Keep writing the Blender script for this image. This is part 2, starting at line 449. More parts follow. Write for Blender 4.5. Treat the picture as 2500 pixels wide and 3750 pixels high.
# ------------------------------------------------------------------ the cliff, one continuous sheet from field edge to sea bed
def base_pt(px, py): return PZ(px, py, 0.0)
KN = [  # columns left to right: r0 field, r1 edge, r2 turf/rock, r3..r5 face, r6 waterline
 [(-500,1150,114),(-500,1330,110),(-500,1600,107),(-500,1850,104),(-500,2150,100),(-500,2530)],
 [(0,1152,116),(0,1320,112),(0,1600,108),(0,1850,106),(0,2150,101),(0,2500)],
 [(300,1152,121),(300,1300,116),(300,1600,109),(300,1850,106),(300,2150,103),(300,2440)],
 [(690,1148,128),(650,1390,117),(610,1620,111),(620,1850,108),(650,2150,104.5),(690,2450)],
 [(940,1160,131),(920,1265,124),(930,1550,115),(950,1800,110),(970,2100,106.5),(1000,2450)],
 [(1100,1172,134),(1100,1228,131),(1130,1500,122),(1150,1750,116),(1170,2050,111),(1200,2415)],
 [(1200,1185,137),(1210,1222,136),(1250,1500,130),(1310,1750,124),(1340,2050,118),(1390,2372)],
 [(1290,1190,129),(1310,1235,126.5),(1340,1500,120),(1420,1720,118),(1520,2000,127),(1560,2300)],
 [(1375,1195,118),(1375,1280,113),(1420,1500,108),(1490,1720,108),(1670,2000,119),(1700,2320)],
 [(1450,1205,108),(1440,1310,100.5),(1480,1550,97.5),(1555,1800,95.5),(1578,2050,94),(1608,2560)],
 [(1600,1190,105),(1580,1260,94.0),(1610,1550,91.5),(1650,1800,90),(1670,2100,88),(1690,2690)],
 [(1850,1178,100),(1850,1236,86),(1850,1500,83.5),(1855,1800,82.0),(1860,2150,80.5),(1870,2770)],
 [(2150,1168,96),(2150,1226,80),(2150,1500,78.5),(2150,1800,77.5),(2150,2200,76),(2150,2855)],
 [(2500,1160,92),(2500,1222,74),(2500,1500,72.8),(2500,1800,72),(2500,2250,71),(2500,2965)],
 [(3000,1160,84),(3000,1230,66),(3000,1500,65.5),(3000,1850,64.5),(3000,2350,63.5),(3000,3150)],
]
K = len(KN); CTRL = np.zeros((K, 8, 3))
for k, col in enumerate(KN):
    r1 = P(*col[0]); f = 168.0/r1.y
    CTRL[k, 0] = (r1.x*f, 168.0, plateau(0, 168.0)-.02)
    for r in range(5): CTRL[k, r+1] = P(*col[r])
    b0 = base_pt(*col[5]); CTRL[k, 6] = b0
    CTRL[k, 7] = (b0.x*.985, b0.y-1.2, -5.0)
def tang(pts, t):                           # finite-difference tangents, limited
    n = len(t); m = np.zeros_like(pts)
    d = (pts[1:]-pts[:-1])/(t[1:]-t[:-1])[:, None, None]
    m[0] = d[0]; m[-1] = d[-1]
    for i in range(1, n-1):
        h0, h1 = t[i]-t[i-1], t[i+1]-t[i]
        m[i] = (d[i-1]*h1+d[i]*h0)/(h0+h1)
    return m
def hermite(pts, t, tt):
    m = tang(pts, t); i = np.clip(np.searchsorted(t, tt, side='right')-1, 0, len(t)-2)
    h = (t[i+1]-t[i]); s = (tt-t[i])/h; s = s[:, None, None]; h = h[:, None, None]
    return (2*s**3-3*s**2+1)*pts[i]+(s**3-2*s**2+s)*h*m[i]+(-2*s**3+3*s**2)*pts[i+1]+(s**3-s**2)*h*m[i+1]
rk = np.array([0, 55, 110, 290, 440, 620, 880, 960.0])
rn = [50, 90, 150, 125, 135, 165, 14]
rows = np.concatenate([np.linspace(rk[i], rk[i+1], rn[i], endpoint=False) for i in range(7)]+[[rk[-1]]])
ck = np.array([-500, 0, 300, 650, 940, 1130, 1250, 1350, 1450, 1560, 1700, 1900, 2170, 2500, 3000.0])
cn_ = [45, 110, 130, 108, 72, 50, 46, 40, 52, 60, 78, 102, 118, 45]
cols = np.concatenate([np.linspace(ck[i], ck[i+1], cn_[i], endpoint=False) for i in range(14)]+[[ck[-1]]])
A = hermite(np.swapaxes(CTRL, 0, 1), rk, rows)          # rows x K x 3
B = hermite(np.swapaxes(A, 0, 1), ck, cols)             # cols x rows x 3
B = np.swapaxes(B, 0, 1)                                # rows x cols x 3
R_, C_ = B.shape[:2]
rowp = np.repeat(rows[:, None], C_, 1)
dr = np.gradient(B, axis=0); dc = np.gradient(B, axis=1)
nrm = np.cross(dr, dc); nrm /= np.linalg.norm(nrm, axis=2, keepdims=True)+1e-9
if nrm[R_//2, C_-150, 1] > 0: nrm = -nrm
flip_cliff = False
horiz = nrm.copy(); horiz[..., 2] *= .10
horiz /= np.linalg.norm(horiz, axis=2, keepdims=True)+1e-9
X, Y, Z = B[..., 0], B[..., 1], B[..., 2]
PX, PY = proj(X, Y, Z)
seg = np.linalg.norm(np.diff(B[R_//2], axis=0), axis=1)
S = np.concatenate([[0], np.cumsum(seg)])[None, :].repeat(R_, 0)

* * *

Write the whole listing out again. Keep every line exactly as it is.

* _FINISHED EXERCISE_
Keep writing the Blender script for this image. This is part 2, starting at line 449. More parts follow. Write for Blender 4.5. Treat the picture as 2500 pixels wide and 3750 pixels high.
# ------------------------------------------------------------------ the cliff, one continuous sheet from field edge to sea bed
def base_pt(px, py): return PZ(px, py, 0.0)
KN = [  # columns left to right: r0 field, r1 edge, r2 turf/rock, r3..r5 face, r6 waterline
 [(-500,1150,114),(-500,1330,110),(-500,1600,107),(-500,1850,104),(-500,2150,100),(-500,2530)],
 [(0,1152,116),(0,1320,112),(0,1600,108),(0,1850,106),(0,2150,101),(0,2500)],
 [(300,1152,121),(300,1300,116),(300,1600,109),(300,1850,106),(300,2150,103),(300,2440)],
 [(690,1148,128),(650,1390,117),(610,1620,111),(620,1850,108),(650,2150,104.5),(690,2450)],
 [(940,1160,131),(920,1265,124),(930,1550,115),(950,1800,110),(970,2100,106.5),(1000,2450)],
 [(1100,1172,134),(1100,1228,131),(1130,1500,122),(1150,1750,116),(1170,2050,111),(1200,2415)],
 [(1200,1185,137),(1210,1222,136),(1250,1500,130),(1310,1750,124),(1340,2050,118),(1390,2372)],
 [(1290,1190,129),(1310,1235,126.5),(1340,1500,120),(1420,1720,118),(1520,2000,127),(1560,2300)],
 [(1375,1195,118),(1375,1280,113),(1420,1500,108),(1490,1720,108),(1670,2000,119),(1700,2320)],
 [(1450,1205,108),(1440,1310,100.5),(1480,1550,97.5),(1555,1800,95.5),(1578,2050,94),(1608,2560)],
 [(1600,1190,105),(1580,1260,94.0),(1610,1550,91.5),(1650,1800,90),(1670,2100,88),(1690,2690)],
 [(1850,1178,100),(1850,1236,86),(1850,1500,83.5),(1855,1800,82.0),(1860,2150,80.5),(1870,2770)],
 [(2150,1168,96),(2150,1226,80),(2150,1500,78.5),(2150,1800,77.5),(2150,2200,76),(2150,2855)],
 [(2500,1160,92),(2500,1222,74),(2500,1500,72.8),(2500,1800,72),(2500,2250,71),(2500,2965)],
 [(3000,1160,84),(3000,1230,66),(3000,1500,65.5),(3000,1850,64.5),(3000,2350,63.5),(3000,3150)],
]
K = len(KN); CTRL = np.zeros((K, 8, 3))
for k, col in enumerate(KN):
    r1 = P(*col[0]); f = 168.0/r1.y
    CTRL[k, 0] = (r1.x*f, 168.0, plateau(0, 168.0)-.02)
    for r in range(5): CTRL[k, r+1] = P(*col[r])
    b0 = base_pt(*col[5]); CTRL[k, 6] = b0
    CTRL[k, 7] = (b0.x*.985, b0.y-1.2, -5.0)
def tang(pts, t):                           # finite-difference tangents, limited
    n = len(t); m = np.zeros_like(pts)
    d = (pts[1:]-pts[:-1])/(t[1:]-t[:-1])[:, None, None]
    m[0] = d[0]; m[-1] = d[-1]
    for i in range(1, n-1):
        h0, h1 = t[i]-t[i-1], t[i+1]-t[i]
        m[i] = (d[i-1]*h1+d[i]*h0)/(h0+h1)
    return m
def hermite(pts, t, tt):
    m = tang(pts, t); i = np.clip(np.searchsorted(t, tt, side='right')-1, 0, len(t)-2)
    h = (t[i+1]-t[i]); s = (tt-t[i])/h; s = s[:, None, None]; h = h[:, None, None]
    return (2*s**3-3*s**2+1)*pts[i]+(s**3-2*s**2+s)*h*m[i]+(-2*s**3+3*s**2)*pts[i+1]+(s**3-s**2)*h*m[i+1]
rk = np.array([0, 55, 110, 290, 440, 620, 880, 960.0])
rn = [50, 90, 150, 125, 135, 165, 14]
rows = np.concatenate([np.linspace(rk[i], rk[i+1], rn[i], endpoint=False) for i in range(7)]+[[rk[-1]]])
ck = np.array([-500, 0, 300, 650, 940, 1130, 1250, 1350, 1450, 1560, 1700, 1900, 2170, 2500, 3000.0])
cn_ = [45, 110, 130, 108, 72, 50, 46, 40, 52, 60, 78, 102, 118, 45]
cols = np.concatenate([np.linspace(ck[i], ck[i+1], cn_[i], endpoint=False) for i in range(14)]+[[ck[-1]]])
A = hermite(np.swapaxes(CTRL, 0, 1), rk, rows)          # rows x K x 3
B = hermite(np.swapaxes(A, 0, 1), ck, cols)             # cols x rows x 3
B = np.swapaxes(B, 0, 1)                                # rows x cols x 3
R_, C_ = B.shape[:2]
rowp = np.repeat(rows[:, None], C_, 1)
dr = np.gradient(B, axis=0); dc = np.gradient(B, axis=1)
nrm = np.cross(dr, dc); nrm /= np.linalg.norm(nrm, axis=2, keepdims=True)+1e-9
if nrm[R_//2, C_-150, 1] > 0: nrm = -nrm
flip_cliff = False
horiz = nrm.copy(); horiz[..., 2] *= .10
horiz /= np.linalg.norm(horiz, axis=2, keepdims=True)+1e-9
X, Y, Z = B[..., 0], B[..., 1], B[..., 2]
PX, PY = proj(X, Y, Z)
seg = np.linalg.norm(np.diff(B[R_//2], axis=0), axis=1)
S = np.concatenate([[0], np.cumsum(seg)])[None, :].repeat(R_, 0)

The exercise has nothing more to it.